I finally had to invoke Nancy Pearl’s "rule of 50" on a book. It goes something like this.
If you still don’t like a book after slogging through the first 50 pages, set it aside. If you’re more than 50 years old, subtract your age from 100 and only grant it that many pages.
The idea is that life is too short and there are too many good books to read anyway. So, Ghost Wars is on the shelf for now. Not because it’s not a good read, but because I’m just not in the frame of mind to read it. I got about 150 pages in, with long breaks in between to read other books. But with Ghost Wars, I found my attention wandering from the page every couple of sentences, which made it difficult to keep up with the huge cast of characters involved. I think I need to read it when I can give it my undivided attention. So, I’ll come back to it.
So, having finished We wish to inform you that tomorrow we will be killed with our families, I’ve moved on to a couple of new books that have been sitting on my shelf, waiting for me to get to them. I picked them up along with We wish to inform you…, when I ran in to a buy-2-get-3rd-free sale at a bookstore.

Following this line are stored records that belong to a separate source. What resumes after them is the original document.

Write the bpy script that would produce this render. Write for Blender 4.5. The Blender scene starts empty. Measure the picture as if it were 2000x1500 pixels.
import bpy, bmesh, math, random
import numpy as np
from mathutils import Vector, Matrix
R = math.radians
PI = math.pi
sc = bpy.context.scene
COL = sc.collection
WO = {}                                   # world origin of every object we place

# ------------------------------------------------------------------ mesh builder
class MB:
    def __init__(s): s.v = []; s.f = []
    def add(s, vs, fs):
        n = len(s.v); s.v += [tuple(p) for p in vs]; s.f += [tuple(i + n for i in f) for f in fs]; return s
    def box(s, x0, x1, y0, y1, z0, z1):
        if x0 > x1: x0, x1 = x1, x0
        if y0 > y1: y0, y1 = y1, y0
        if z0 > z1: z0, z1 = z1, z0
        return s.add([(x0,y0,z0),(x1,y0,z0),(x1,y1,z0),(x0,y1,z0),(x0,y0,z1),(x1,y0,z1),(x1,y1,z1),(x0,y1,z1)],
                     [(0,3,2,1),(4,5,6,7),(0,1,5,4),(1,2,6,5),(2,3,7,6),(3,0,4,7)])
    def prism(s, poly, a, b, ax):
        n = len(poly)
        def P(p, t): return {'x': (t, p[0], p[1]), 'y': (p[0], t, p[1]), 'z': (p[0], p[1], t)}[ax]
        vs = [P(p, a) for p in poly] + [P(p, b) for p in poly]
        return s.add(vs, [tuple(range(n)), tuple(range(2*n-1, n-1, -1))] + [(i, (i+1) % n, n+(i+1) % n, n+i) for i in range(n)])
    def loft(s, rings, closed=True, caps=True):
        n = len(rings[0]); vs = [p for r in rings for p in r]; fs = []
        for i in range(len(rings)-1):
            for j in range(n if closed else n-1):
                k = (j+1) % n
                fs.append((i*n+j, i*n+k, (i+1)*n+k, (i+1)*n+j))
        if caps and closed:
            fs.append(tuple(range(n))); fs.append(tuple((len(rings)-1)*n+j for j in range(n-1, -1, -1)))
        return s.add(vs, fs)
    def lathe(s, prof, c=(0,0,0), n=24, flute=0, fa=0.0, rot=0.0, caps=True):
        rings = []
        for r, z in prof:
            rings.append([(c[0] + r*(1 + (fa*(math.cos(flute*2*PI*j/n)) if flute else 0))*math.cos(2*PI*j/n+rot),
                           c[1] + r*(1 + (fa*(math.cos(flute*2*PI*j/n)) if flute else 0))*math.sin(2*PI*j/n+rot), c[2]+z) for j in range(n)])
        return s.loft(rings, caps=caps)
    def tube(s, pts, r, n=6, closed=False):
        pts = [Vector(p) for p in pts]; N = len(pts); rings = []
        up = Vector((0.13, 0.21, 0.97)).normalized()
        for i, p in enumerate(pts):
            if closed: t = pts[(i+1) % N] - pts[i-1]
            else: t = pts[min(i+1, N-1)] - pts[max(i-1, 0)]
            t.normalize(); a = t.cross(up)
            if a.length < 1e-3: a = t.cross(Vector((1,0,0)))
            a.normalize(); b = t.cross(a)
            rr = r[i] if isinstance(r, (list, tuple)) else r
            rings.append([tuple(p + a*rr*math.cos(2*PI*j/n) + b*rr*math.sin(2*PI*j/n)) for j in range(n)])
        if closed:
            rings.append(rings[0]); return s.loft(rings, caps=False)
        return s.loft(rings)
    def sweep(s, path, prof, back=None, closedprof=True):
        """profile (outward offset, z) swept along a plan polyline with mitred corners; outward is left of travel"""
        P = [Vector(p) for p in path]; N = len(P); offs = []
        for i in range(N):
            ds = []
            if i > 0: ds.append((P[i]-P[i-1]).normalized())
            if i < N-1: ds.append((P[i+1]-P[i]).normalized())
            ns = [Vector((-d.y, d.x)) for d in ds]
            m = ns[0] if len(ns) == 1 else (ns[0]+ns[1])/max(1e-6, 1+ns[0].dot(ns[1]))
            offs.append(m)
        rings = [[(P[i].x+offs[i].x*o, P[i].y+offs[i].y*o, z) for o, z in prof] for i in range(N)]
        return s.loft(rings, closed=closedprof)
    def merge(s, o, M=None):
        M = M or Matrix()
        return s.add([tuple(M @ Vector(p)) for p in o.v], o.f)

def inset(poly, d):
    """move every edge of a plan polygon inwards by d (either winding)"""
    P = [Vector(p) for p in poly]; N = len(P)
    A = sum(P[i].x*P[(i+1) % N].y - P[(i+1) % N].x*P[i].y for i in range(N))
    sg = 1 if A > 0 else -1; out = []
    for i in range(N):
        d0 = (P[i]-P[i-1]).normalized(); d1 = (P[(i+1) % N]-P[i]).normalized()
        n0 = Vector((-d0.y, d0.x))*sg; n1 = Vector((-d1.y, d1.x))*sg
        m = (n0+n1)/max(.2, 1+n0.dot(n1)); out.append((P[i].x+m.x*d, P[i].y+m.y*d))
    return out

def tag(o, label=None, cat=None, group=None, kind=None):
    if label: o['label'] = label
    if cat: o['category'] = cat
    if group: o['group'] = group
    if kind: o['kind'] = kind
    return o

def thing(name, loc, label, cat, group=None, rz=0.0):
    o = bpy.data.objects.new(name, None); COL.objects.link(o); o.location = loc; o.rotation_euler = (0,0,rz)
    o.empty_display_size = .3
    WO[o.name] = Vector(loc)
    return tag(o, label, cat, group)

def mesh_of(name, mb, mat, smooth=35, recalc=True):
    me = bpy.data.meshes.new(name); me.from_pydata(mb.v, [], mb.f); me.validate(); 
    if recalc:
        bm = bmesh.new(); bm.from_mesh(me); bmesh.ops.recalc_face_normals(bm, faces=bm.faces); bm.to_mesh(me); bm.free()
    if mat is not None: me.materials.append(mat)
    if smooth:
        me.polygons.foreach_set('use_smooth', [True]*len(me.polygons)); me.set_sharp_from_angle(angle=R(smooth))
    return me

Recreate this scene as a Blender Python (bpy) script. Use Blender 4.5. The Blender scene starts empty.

Guns, Germs and Steel, by Jared Diamond, has been on my "to read" list for a few years now. I didn’t read it back when it seemed like everyone else in the world was reading it, probably because I had my nose buried in Derrick Jensen’s books. It’s interesting to start reading it this week, given the discussion about innate intelligence that’s been going on across several blogs. As I’ve hinted before, I tend to recoil from the question "Why did history unfold differently on differnt continents?" because the answers often tend to racist to some degree of another. After reading the preface of Diamond’s book, I think I’m going to enjoy seeing how he answers the question.
Seymour Hersh’s Chain of Command is another one that’s been on my list since it was published. I read (and blogged about) his New Yorker articles breaking the story about Abu Ghraib. Based on those I think this will be a good read, plus it kind of picks up where Ghost Wars would have left off.
The last book on the shelf, waiting to wrap up my summer reading binge is The Blind Watchmaker: Why the Evidence of Evolution Reveals a Universe Without Design.
So, what’s everyone else reading?
That’s a great rule of thumb. Think my professors will agree when I tell them why I didn’t finish an assigned book?
I always feel guilty giving up on a book. It must be all that schooling urging me to try harder and work at it. I agree – if it isn’t enjoyable you should let it go.